14 août 2012

Au dernier tournant, un vent de face

Avec le bébé, il n'est pas surprenant que je sois claquée le soir venu. Et puis à ma fatigue physique s'ajoute un épuisement psychologique, inversement proportionnel au nombre de jours qu'il me reste à endurer avant notre départ. 


Hier, j'ai souhaité bonne nuit à tout le monde quinze minutes après que Karim a sombré dans le sommeil. Il était 19h45.  Au lit, je suis allée faire un tour sur Facebook puis j'ai appliqué une crème anti-inflammatoire sur mes épaules. Au moment où j'ai mis la tête sur l'oreiller, l'imam du coin s'est mis à vociférer dans son haut-parleur tandis que le lift servant à monter le béton au cinquième étage de l'édifice en construction a entamé son tapage tristement familier. Pas de chance. Ces derniers jours avaient été plus calmes, car c'était seulement quand on coulait le béton que c'était aussi bruyant.

Toute seule dans la chambre, j'ai versé quelques larmes. Puis d'autres encore, celles-là parce que le bruit ayant cessé, je me suis dit qu'il fallait que je dorme au plus vite.
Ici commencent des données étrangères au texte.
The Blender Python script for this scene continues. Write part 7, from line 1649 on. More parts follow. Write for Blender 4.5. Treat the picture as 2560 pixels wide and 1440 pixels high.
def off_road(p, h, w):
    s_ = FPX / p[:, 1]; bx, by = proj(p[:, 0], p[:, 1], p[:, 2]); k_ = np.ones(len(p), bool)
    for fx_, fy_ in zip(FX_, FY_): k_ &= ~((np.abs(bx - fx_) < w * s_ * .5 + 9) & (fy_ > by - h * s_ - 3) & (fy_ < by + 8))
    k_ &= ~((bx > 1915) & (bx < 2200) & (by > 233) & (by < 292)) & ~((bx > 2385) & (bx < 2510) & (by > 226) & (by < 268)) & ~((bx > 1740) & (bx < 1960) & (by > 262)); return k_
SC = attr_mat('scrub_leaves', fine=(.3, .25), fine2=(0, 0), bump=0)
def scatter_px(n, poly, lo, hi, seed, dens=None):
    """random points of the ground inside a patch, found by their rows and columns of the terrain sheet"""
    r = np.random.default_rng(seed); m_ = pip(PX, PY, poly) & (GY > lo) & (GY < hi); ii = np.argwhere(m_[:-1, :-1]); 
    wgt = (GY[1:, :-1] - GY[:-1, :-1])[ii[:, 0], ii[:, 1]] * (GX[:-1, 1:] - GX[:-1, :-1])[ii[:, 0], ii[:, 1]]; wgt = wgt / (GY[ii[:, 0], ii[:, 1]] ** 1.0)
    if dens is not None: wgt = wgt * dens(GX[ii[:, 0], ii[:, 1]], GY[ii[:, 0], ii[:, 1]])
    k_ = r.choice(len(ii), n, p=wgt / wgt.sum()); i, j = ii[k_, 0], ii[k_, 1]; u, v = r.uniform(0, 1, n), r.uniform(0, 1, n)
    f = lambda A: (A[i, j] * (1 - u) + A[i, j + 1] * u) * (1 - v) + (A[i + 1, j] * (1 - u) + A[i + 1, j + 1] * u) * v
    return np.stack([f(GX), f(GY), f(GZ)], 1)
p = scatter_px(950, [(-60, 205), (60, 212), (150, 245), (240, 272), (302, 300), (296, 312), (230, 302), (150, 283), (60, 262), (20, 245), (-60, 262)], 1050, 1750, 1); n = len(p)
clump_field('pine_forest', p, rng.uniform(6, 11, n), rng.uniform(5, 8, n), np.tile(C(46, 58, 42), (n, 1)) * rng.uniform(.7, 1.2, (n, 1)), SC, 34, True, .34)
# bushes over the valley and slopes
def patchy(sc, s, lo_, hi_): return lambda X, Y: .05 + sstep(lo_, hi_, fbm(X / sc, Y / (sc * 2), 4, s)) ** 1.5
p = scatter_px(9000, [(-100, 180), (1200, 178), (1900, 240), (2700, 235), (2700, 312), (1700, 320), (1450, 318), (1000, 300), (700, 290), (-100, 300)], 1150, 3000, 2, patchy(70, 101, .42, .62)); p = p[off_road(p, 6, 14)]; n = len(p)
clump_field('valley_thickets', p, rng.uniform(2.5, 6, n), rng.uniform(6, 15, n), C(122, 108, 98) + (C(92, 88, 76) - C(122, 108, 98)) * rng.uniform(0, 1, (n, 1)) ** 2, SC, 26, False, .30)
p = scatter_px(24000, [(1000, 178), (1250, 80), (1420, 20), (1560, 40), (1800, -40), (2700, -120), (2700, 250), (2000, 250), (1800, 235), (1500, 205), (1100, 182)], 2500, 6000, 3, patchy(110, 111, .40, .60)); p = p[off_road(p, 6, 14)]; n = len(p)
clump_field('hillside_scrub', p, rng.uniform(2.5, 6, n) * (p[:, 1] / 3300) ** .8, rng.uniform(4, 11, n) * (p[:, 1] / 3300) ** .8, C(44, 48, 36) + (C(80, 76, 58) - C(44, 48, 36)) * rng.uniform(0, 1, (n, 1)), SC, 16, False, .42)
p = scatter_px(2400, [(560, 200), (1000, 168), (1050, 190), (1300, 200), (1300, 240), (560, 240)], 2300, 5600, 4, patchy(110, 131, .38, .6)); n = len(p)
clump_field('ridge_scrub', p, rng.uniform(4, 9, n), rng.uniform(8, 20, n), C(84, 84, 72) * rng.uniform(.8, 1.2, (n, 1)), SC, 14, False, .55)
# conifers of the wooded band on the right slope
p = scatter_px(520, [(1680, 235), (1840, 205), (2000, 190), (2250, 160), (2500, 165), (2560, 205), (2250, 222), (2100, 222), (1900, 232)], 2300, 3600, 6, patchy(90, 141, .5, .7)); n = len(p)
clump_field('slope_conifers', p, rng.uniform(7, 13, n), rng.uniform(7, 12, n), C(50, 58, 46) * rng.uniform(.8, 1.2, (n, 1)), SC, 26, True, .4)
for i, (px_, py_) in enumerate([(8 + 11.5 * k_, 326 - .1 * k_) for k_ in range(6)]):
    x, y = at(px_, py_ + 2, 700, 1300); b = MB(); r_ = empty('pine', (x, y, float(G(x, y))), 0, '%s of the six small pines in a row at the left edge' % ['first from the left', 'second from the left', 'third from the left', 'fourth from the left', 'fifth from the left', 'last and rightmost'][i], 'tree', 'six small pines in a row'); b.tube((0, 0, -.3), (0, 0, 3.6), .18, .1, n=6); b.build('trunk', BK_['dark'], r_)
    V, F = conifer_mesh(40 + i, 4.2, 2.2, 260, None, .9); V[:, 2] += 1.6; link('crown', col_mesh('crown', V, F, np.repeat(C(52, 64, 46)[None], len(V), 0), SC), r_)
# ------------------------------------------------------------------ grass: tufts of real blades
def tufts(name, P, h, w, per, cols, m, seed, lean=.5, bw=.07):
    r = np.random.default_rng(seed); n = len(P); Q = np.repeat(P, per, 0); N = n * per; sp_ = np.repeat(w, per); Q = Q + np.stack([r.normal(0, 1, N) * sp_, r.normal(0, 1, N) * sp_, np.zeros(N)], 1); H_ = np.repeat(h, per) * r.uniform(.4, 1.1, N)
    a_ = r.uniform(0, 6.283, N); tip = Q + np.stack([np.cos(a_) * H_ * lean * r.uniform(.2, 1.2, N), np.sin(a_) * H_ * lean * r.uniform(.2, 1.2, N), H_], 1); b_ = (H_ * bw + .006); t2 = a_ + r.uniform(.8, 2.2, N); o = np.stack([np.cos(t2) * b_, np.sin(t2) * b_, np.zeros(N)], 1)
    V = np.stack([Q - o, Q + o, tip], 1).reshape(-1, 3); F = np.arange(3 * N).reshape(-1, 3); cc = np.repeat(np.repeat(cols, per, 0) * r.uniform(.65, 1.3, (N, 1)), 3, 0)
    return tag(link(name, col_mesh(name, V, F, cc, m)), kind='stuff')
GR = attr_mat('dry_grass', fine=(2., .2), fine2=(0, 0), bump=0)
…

J'en étais toutefois incapable, trop occupée à m'attrister sur mon sort, convaincue aussi qu'à l'instant où j'allais tomber dans les limbes le boucan reprendrait de plus bel.

Et puis les lumières se sont éteintes dans le salon adjacent à notre chambre. Mon chum m'a rejointe au lit.

- Qu'est-ce qu'y a qui va pas?

- J'suis au bout d'mon rouleau.  

- Dors, ça va t'faire du bien.

- J'voudrais bien, mais j'y arrive pas.

- En tout cas, moi je suis crevé. Bonne nuit.

J'ai continué à pleurer doucement.

- Dors Geneviève. Sinon vas écrire sur ton blogue.

Je n'ai pas bronché. C'est lui qui s'est levé.

- J'vais aller dormir dans l'autre chambre.

Je me suis mise à pleurer comme une enfant. 

- De tout ce qu'on entend autour, tu oses me dire que c'est moi qui t'empêche de dormir. Ça, c'est un coup bas. Pis là tu vas m'laisser toute seule à un moment où j'ai les émotions à plat.

- J'sais pas c'que tu veux. 

- Moi non plus. En fait, oui, j'le sais. J'veux partir au plus criss.

- Il nous reste juste une semaine ici. 

- Je compte les heures...

- Ça fait presque deux mois qu'on est ici. C'est rien une semaine, ça va passer vite, non?

- Non. C'est comme en vélo.  Les dix premiers et les dix derniers kilomètres sont toujours les plus longs.

Il s'est tu le temps de me caresser des yeux. Il avait compris comment ces sept jours étaient pour moi bien pires que leur valeur absolue. La voix douce, il a rajouté:

- Essaie de voir le bon côté des choses, comme tu fais d'habitude.

J'ai posé sur lui un regard vide. Puis, j'ai imploré:

- C'est quuuuoiiiii?

- On a un beau p'tit garçon en bonne santé. Il a même pas été malade pendant notre voyage. Sa grand-mère a eu l'bonheur de passer deux mois avec lui, deux mois où elle a oublié presque tous ses maux. C'est toi qui as rendu ça possible. 

Ces mots m'ont calmée. Comme si tout d'un coup je m'étais retrouvée à l'abris du vent derrière le cycliste en tête.